A BARBER FROM CUENCA

MUNDANE CHORES WHILE TRAVELING

 The actual day to day business involved with travel often touches on various necessary domestic chores. Beds and sleeping we’ve already covered, transport? Hardly  described as a chore, but hey, hair and  grooming...now there is an interesting subject.

I’ve taken you through my daughter’s experience in Bombay  when a shampoo and dry involved a vacuum cleaner and a quick rush to the lady’s loo to douse her head under the cold water tap; On supermarket shelves I’ve searched shampoo articles in foreign languages invariably agonising on the wrong choice. 
 And I’ve shown you the itinerant barber and his tools in a remote open air market in China, but the most interesting and entertaining  anecdote would have to be the Reluctant Travellers experience in Ecuador.
The Reluctant Traveller is a no fuss person, back home his greying hair is butchered by a retired barber friend who does the work,  short back sides and top, in our front sun room along with other local cronies who front up for the gossip and the convenience.

The barber also a neighbour and old friend is particularly fond of a scotch or two so its always wise to grab him long before the sun has risen over the yardarm.

So faced with a three month stay in South America it goes without saying  my Reluctant Traveller will at some time be in need of shearing. The inevitable day arrived, son in law Chris offered to tag along to interpret and get himself a shave at the same time.  I tagged along to photograph proceedings.

My daughter had spied a barber shop up past the local  vegetable market that appealed to her sense of antiquity.  Original furniture, implements, advertising and obviously original owners as well.  

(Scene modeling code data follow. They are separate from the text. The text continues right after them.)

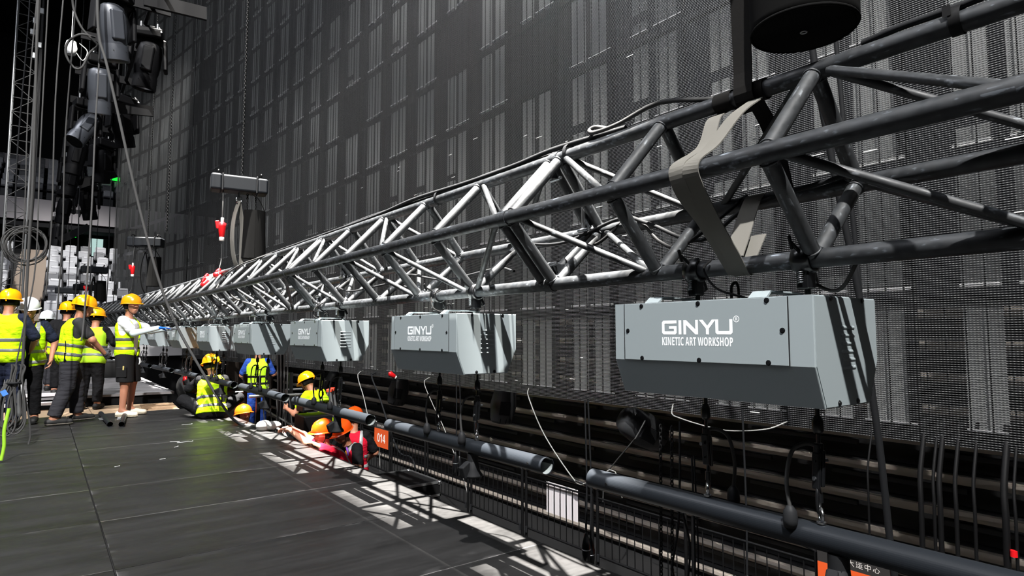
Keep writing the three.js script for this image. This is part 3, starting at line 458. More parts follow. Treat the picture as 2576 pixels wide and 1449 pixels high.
cab('looped grey cable hanging from the lighting bar, beside the silver lamp', [[.1, 6.3, 10.6], [.122, 6.09, 10.6], [.155, 5.858, 10.6], [.259, 5.626, 10.6], [.404, 5.48, 10.6], [.453, 5.42, 10.6], [.366, 5.3, 10.64], [.284, 5.07, 10.66], [.192, 5.057, 10.7], [.092, 5.22, 10.7], [.107, 5.394, 10.66], [.24, 5.527, 10.6], [.425, 5.54, 10.6]], .016, M.cableGrey);
for (const [x, z, y0, r, l] of [[.02, 11.6, 1.8, .012, 'dark hanging cable between the left lamp column and the tower'], [.2, 14, 1.2, .014, 'dark vertical cable above the white-helmeted worker'], [-.32, 12.2, .9, .01, 'thin cable hanging at the far left edge, behind the tower'], [.62, 19, 1.6, .014, 'thin dark cable hanging before the far seats'], [1.35, 20, 1.7, .013, 'thin black cable before the left edge of the LED wall'], [1.62, 21.5, 1.8, .012, 'thin black cable nearest the left edge of the LED wall'], [1.0, 21, 1.8, .012, 'thin black cable before the lit doorway'], [-.55, 16, 1.5, .016, 'dark cable hanging beside the coiled bundle']])
  cab(l, [[x, 12, z], [x + .03, 8, z], [x - .02, 5, z], [x + .02, 3, z], [x, y0, z]], r, z > 15 ? M.dark : M.cableGrey, 4);
{ // drop chain in front of the wall, left of the near screen
  tag(mesh('drop_chain', chainGeo(V(2.1, 3.5, 15.4), V(2.1, 11, 15.4), .05, .007), M.black), 'dark drop chain hanging beside the second hoist', 'chain');
  cab('black steel wire hanging straight down the LED wall, left of the hoist', [[3.05, 12.5, 18.5], [3.05, 8, 18.5], [3.04, 2.2, 18.5]], .014, M.black, 3);
}
// leaning dark rods behind the nearest truss section
cab('dark leaning tube behind the nearest truss section, running down past the box', [[3.48, 3.4, 1.7], [3.517, 2.854, 1.7], [3.65, 2.18, 1.67], [3.806, 1.391, 1.62], [3.887, .856, 1.61], [3.941, .484, 1.6], [4.022, -.073, 1.6], [4.06, -.4, 1.59]], .021, M.rubber, 6, 'tube');
cab('second thinner leaning tube behind the truss, right of the first', [[3.9, 3.5, 1.75], [3.925, 3.093, 1.75], [3.97, 2.69, 1.75], [3.999, 2.363, 1.75], [4.075, 1.809, 1.75], [4.126, 1.3, 1.75]], .016, M.rubber, 6, 'tube');
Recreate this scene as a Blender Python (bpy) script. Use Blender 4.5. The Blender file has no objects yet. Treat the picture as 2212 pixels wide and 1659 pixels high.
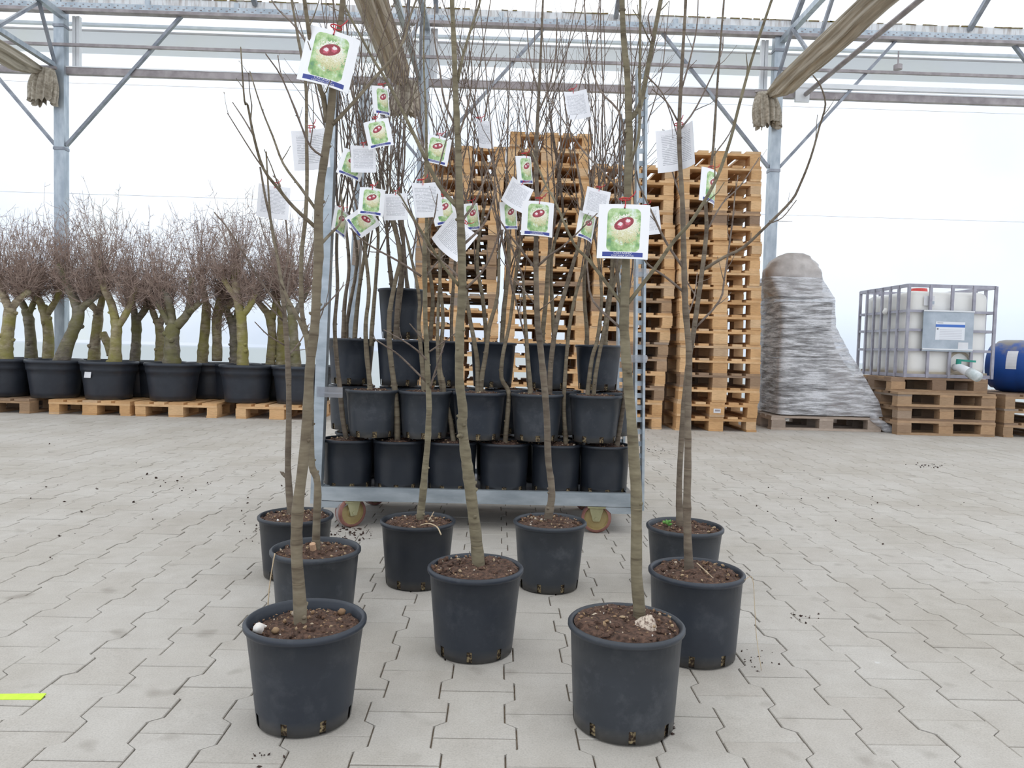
import bpy, math, random
from mathutils import Vector, Matrix, noise

# ------------------------------------------------------------------ camera, sky, exposure
SC = bpy.context.scene
FPX, CX, CY = 1610.0, 1106.0, 829.5
CAM_Z = 0.766
ROLL = math.radians(1.5)
VPU, VPV = 1076.0 - CX, 752.0 - CY
_u = VPU * math.cos(ROLL) + VPV * math.sin(ROLL)
_v = -VPU * math.sin(ROLL) + VPV * math.cos(ROLL)
PITCH = math.atan(-_v / FPX)
YAW = math.atan(-_u / FPX * math.cos(PITCH))
ROT = (Matrix.Rotation(-YAW, 3, 'Z') @ Matrix.Rotation(math.pi / 2 - PITCH, 3, 'X') @ Matrix.Rotation(ROLL, 3, 'Z'))
cam_data = bpy.data.cameras.new('camera')
cam_data.sensor_width = 36.0
cam_data.lens = FPX / 2212.0 * 36.0
cam_data.clip_start = 0.02
cam_data.clip_end = 500
cam = bpy.data.objects.new('camera', cam_data)
SC.collection.objects.link(cam)
cam.matrix_world = Matrix.Translation((0, 0, CAM_Z)) @ ROT.to_4x4()
SC.camera = cam
SC.view_settings.view_transform = 'Standard'
SC.view_settings.look = 'None'
SC.view_settings.exposure = 0.0
SC.view_settings.gamma = 1.0
SC.view_settings.use_curve_mapping = False
SC.cycles.max_bounces = 8
SC.cycles.diffuse_bounces = 4
SC.cycles.transparent_max_bounces = 16
SC.cycles.transmission_bounces = 6
SC.cycles.caustics_reflective = False
SC.cycles.caustics_refractive = False
SKY = 1.57

def node(nt, kind, **kw):
    n = nt.nodes.new(kind)
    for k, v in kw.items():
        setattr(n, k, v)
    return n

def ramp(nt, stops):
    r = nt.nodes.new('ShaderNodeValToRGB')
    e = r.color_ramp.elements
    while len(e) < len(stops):
        e.new(0.5)
    for el, (p, c) in zip(e, stops):
        el.position = p
        el.color = (c[0], c[1], c[2], 1)
    return r

world = bpy.data.worlds.new('overcast_sky')
SC.world = world
world.use_nodes = True
nt = world.node_tree
nt.nodes.clear()
tc = node(nt, 'ShaderNodeTexCoord')
sep = node(nt, 'ShaderNodeSeparateXYZ')
nt.links.new(tc.outputs['Generated'], sep.inputs[0])
grad = ramp(nt, [(0.0, (0.52, 0.53, 0.52)), (0.47, (0.60, 0.62, 0.63)), (0.503, (0.52, 0.575, 0.67)), (0.53, (0.64, 0.70, 0.80)), (0.60, (0.80, 0.85, 0.93)), (0.75, (0.97, 0.985, 1.0)), (1.0, (1.05, 1.04, 1.02))])
m1 = node(nt, 'ShaderNodeMath', operation='MULTIPLY_ADD')
m1.inputs[1].default_value = 0.5
m1.inputs[2].default_value = 0.5
nt.links.new(sep.outputs[2], m1.inputs[0])
nt.links.new(m1.outputs[0], grad.inputs[0])
cl = node(nt, 'ShaderNodeTexNoise')
cl.inputs['Scale'].default_value = 3.2
cl.inputs['Detail'].default_value = 5
cl.inputs['Roughness'].default_value = 0.5
nt.links.new(tc.outputs['Generated'], cl.inputs['Vector'])
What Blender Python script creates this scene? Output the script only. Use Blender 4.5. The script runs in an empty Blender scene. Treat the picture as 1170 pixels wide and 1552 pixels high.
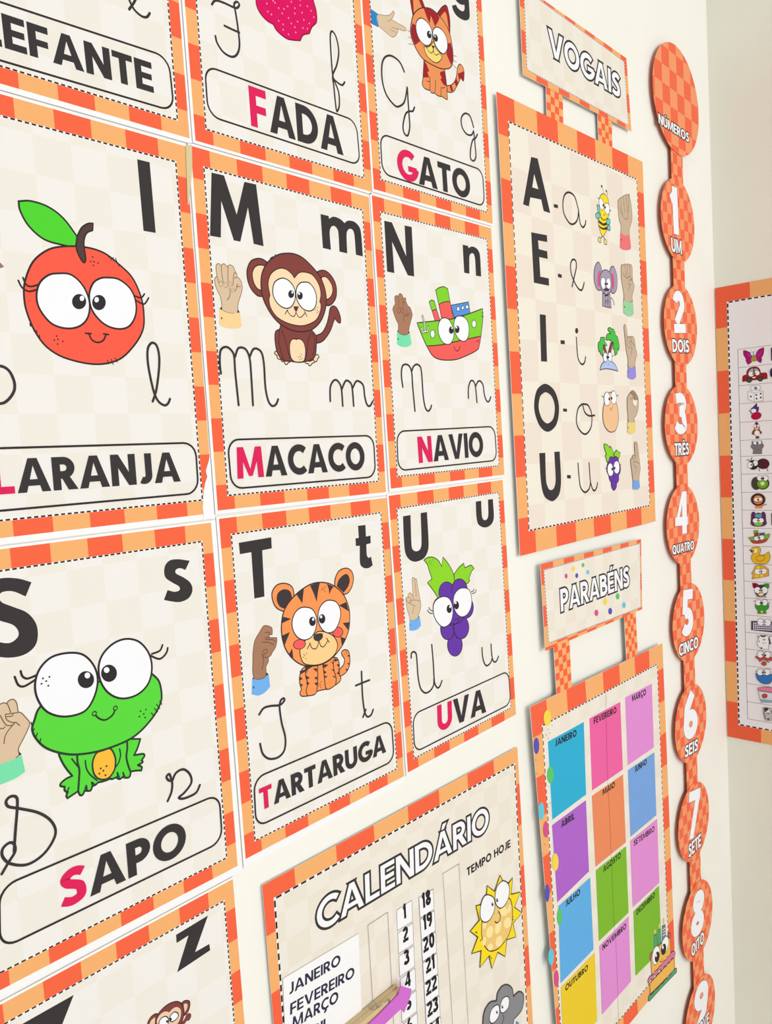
import bpy, bmesh, math, random
from mathutils import Vector, Matrix
from mathutils.geometry import tessellate_polygon

# ---------------------------------------------------------------- camera, light, exposure
SC = bpy.context.scene
COL = SC.collection
cam_data = bpy.data.cameras.new('camera')
cam = bpy.data.objects.new('camera', cam_data)
COL.objects.link(cam)
cam_data.sensor_fit = 'VERTICAL'
cam_data.sensor_height = 24.0
cam_data.lens = 24.0 * 1188.496 / 1552.0
cam_data.clip_start = 0.01
cam.matrix_world = Matrix([[0.675473, 0.096293, -0.731071, -0.473901], [-0.734904, 0.006644, -0.678139, -0.52989], [-0.060443, 0.995331, 0.075254, 0.043584], [0.0, 0.0, 0.0, 1.0]])
SC.camera = cam

world = bpy.data.worlds.new('room_light')
SC.world = world
world.use_nodes = True
bg = world.node_tree.nodes['Background']
bg.inputs[0].default_value = (0.97, 0.99, 1.0, 1)
bg.inputs[1].default_value = 0.52

def area(name, loc, target, size, power, colour):
    d = bpy.data.lights.new(name, 'AREA')
    d.energy = power; d.color = colour; d.shape = 'RECTANGLE'; d.size = size[0]; d.size_y = size[1]
    o = bpy.data.objects.new(name, d); COL.objects.link(o)
    o.location = loc
    o.rotation_euler = (Vector(target) - Vector(loc)).to_track_quat('-Z', 'Y').to_euler()
    return o
area('unseen_main_light', (0.8, -2.9, 0.75), (0.4, 0.0, -0.25), (1.4, 1.2), 39.0, (0.99, 0.995, 1.0))  # unseen soft main light, set below ceiling height to even the wall brightness
area('added_fill_light', (-0.9, -3.3, -0.2), (0.4, 0.0, -0.3), (1.6, 1.6), 38.5, (1.0, 1.0, 1.0))  # added fill from the lower left, lifts the lower wall and right-hand wall

vs = SC.view_settings
vs.view_transform = 'Standard'; vs.look = 'None'; vs.gamma = 1.0; vs.exposure = 0.0; vs.use_curve_mapping = False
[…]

This would be fun I remember thinking, an eighty year old customer being attended to by an 80 plus barber.  At least I couldn’t see any scotch bottles lying around.
A close shave

While I read the local papers

 
Son in law Chris scored the younger of the two men in attendance, while the older, almost a clone of my golden oldie, installed my husband in a grand old chair first used, as he pointed to a picture on the wall, in Chicago at some time before the war.

I assumed he meant World War 2.

My mind immediately tuned into Chicago’s St Valentines Day Massacre and I took another glance at the kindly old man wielding his scissors and tucking a towel around my husbands neck. Surely he couldn’t have been around in the days of  Al Capone...early 1920’s?  No, not even the Reluctant Traveller is that old!

The job in hand proceeded with bilingual conversation involving Spanish chatter from the barber and Aussie monosyllables from guess who.  Chris was trying to interpret but his barber was flying, or should that be shaving, rather too close to the wind and my son in law was wishing himself anywhere but in that chair.

I picked up a Spanish language newspaper and couldn't make head nor tail or it, following instead the pictures.

At last the job was done.  Stan’s haircut I thought was better than our friend's effort back home; Chris’s face though was beginning to look rather raw. We paid our money, an unbelievably cheap couple of dollars, and with much Gracia's and smiles departed.

The fun part came some weeks later when the Reluctant Traveller and I passed down the same Cuenca street and glancing into the barber shop saw the older man hard at work with a customer, and  his off-sider, younger by no more than ten or fifteen years, snoozing away fast asleep in the old Chicago barbers chair.